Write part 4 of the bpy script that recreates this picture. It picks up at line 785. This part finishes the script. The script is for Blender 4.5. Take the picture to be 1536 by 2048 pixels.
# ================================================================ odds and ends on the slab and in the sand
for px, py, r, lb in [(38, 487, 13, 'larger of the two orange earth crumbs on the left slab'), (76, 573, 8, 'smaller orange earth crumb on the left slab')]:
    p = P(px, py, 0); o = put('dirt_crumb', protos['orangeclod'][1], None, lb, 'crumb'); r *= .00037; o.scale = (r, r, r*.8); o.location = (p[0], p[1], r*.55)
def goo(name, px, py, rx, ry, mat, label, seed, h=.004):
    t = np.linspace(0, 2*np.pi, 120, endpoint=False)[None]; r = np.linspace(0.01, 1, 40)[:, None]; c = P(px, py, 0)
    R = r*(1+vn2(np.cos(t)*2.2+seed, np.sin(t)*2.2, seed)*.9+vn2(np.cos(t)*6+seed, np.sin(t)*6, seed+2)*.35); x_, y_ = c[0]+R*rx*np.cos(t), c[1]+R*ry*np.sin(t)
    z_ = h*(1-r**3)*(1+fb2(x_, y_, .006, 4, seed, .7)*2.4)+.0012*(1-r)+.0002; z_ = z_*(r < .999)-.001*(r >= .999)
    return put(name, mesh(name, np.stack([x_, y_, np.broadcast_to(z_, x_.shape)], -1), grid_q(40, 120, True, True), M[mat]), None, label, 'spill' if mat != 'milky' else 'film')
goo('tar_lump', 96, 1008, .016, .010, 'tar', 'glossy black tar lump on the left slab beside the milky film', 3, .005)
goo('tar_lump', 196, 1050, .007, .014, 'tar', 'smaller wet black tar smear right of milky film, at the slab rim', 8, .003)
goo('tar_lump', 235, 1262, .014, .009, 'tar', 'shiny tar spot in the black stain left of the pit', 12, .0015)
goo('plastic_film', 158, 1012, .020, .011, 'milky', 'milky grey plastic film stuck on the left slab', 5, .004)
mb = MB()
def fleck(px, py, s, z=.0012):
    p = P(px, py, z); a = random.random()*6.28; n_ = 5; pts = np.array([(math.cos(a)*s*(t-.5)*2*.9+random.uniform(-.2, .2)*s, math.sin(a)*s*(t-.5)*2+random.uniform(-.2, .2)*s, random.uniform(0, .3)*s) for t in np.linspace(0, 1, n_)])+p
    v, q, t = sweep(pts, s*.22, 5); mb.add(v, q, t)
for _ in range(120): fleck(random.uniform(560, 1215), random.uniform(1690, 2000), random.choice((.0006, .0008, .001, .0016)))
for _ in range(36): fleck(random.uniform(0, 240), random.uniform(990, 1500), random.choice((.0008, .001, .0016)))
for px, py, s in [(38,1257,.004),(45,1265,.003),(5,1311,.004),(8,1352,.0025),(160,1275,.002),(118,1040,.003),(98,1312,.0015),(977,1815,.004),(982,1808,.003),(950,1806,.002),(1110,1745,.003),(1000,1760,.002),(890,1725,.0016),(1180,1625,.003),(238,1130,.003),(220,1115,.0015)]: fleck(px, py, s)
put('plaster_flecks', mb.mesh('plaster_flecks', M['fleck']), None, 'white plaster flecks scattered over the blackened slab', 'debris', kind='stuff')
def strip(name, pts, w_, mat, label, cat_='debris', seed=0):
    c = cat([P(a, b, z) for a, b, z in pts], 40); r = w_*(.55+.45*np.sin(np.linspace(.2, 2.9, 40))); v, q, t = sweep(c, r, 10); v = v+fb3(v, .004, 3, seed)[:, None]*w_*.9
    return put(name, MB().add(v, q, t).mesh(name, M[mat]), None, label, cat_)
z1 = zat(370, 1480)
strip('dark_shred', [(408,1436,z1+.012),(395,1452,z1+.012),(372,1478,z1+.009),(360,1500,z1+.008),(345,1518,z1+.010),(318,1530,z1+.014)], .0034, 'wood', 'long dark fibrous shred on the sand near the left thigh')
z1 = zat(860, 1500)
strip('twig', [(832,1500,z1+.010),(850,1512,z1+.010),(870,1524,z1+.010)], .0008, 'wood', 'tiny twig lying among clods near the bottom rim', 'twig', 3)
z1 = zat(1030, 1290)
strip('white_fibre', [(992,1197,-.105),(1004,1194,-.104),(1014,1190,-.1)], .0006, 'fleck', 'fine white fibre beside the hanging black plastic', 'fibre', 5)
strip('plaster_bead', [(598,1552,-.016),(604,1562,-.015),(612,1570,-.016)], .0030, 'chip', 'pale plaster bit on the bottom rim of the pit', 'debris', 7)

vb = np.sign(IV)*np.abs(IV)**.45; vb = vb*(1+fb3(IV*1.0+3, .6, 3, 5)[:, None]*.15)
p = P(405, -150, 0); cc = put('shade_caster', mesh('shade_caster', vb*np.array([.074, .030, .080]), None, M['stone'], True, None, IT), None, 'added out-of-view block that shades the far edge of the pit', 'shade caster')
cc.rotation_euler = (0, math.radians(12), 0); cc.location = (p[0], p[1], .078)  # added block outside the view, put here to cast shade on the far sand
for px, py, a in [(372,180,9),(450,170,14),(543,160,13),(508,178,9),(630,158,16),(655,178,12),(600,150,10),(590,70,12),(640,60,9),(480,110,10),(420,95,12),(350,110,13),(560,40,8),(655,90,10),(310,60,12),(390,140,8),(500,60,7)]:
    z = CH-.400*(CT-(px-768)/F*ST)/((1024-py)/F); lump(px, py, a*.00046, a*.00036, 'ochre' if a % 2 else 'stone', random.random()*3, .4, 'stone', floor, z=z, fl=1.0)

• Required work
Reproduce the data in full, exactly as presented.

• Problem solution
Write part 4 of the bpy script that recreates this picture. It picks up at line 785. This part finishes the script. The script is for Blender 4.5. Take the picture to be 1536 by 2048 pixels.
# ================================================================ odds and ends on the slab and in the sand
for px, py, r, lb in [(38, 487, 13, 'larger of the two orange earth crumbs on the left slab'), (76, 573, 8, 'smaller orange earth crumb on the left slab')]:
    p = P(px, py, 0); o = put('dirt_crumb', protos['orangeclod'][1], None, lb, 'crumb'); r *= .00037; o.scale = (r, r, r*.8); o.location = (p[0], p[1], r*.55)
def goo(name, px, py, rx, ry, mat, label, seed, h=.004):
    t = np.linspace(0, 2*np.pi, 120, endpoint=False)[None]; r = np.linspace(0.01, 1, 40)[:, None]; c = P(px, py, 0)
    R = r*(1+vn2(np.cos(t)*2.2+seed, np.sin(t)*2.2, seed)*.9+vn2(np.cos(t)*6+seed, np.sin(t)*6, seed+2)*.35); x_, y_ = c[0]+R*rx*np.cos(t), c[1]+R*ry*np.sin(t)
    z_ = h*(1-r**3)*(1+fb2(x_, y_, .006, 4, seed, .7)*2.4)+.0012*(1-r)+.0002; z_ = z_*(r < .999)-.001*(r >= .999)
    return put(name, mesh(name, np.stack([x_, y_, np.broadcast_to(z_, x_.shape)], -1), grid_q(40, 120, True, True), M[mat]), None, label, 'spill' if mat != 'milky' else 'film')
goo('tar_lump', 96, 1008, .016, .010, 'tar', 'glossy black tar lump on the left slab beside the milky film', 3, .005)
goo('tar_lump', 196, 1050, .007, .014, 'tar', 'smaller wet black tar smear right of milky film, at the slab rim', 8, .003)
goo('tar_lump', 235, 1262, .014, .009, 'tar', 'shiny tar spot in the black stain left of the pit', 12, .0015)
goo('plastic_film', 158, 1012, .020, .011, 'milky', 'milky grey plastic film stuck on the left slab', 5, .004)
mb = MB()
def fleck(px, py, s, z=.0012):
    p = P(px, py, z); a = random.random()*6.28; n_ = 5; pts = np.array([(math.cos(a)*s*(t-.5)*2*.9+random.uniform(-.2, .2)*s, math.sin(a)*s*(t-.5)*2+random.uniform(-.2, .2)*s, random.uniform(0, .3)*s) for t in np.linspace(0, 1, n_)])+p
    v, q, t = sweep(pts, s*.22, 5); mb.add(v, q, t)
for _ in range(120): fleck(random.uniform(560, 1215), random.uniform(1690, 2000), random.choice((.0006, .0008, .001, .0016)))
for _ in range(36): fleck(random.uniform(0, 240), random.uniform(990, 1500), random.choice((.0008, .001, .0016)))
for px, py, s in [(38,1257,.004),(45,1265,.003),(5,1311,.004),(8,1352,.0025),(160,1275,.002),(118,1040,.003),(98,1312,.0015),(977,1815,.004),(982,1808,.003),(950,1806,.002),(1110,1745,.003),(1000,1760,.002),(890,1725,.0016),(1180,1625,.003),(238,1130,.003),(220,1115,.0015)]: fleck(px, py, s)
put('plaster_flecks', mb.mesh('plaster_flecks', M['fleck']), None, 'white plaster flecks scattered over the blackened slab', 'debris', kind='stuff')
def strip(name, pts, w_, mat, label, cat_='debris', seed=0):
    c = cat([P(a, b, z) for a, b, z in pts], 40); r = w_*(.55+.45*np.sin(np.linspace(.2, 2.9, 40))); v, q, t = sweep(c, r, 10); v = v+fb3(v, .004, 3, seed)[:, None]*w_*.9
    return put(name, MB().add(v, q, t).mesh(name, M[mat]), None, label, cat_)
z1 = zat(370, 1480)
strip('dark_shred', [(408,1436,z1+.012),(395,1452,z1+.012),(372,1478,z1+.009),(360,1500,z1+.008),(345,1518,z1+.010),(318,1530,z1+.014)], .0034, 'wood', 'long dark fibrous shred on the sand near the left thigh')
z1 = zat(860, 1500)
strip('twig', [(832,1500,z1+.010),(850,1512,z1+.010),(870,1524,z1+.010)], .0008, 'wood', 'tiny twig lying among clods near the bottom rim', 'twig', 3)
z1 = zat(1030, 1290)
strip('white_fibre', [(992,1197,-.105),(1004,1194,-.104),(1014,1190,-.1)], .0006, 'fleck', 'fine white fibre beside the hanging black plastic', 'fibre', 5)
strip('plaster_bead', [(598,1552,-.016),(604,1562,-.015),(612,1570,-.016)], .0030, 'chip', 'pale plaster bit on the bottom rim of the pit', 'debris', 7)

vb = np.sign(IV)*np.abs(IV)**.45; vb = vb*(1+fb3(IV*1.0+3, .6, 3, 5)[:, None]*.15)
p = P(405, -150, 0); cc = put('shade_caster', mesh('shade_caster', vb*np.array([.074, .030, .080]), None, M['stone'], True, None, IT), None, 'added out-of-view block that shades the far edge of the pit', 'shade caster')
cc.rotation_euler = (0, math.radians(12), 0); cc.location = (p[0], p[1], .078)  # added block outside the view, put here to cast shade on the far sand
for px, py, a in [(372,180,9),(450,170,14),(543,160,13),(508,178,9),(630,158,16),(655,178,12),(600,150,10),(590,70,12),(640,60,9),(480,110,10),(420,95,12),(350,110,13),(560,40,8),(655,90,10),(310,60,12),(390,140,8),(500,60,7)]:
    z = CH-.400*(CT-(px-768)/F*ST)/((1024-py)/F); lump(px, py, a*.00046, a*.00036, 'ochre' if a % 2 else 'stone', random.random()*3, .4, 'stone', floor, z=z, fl=1.0)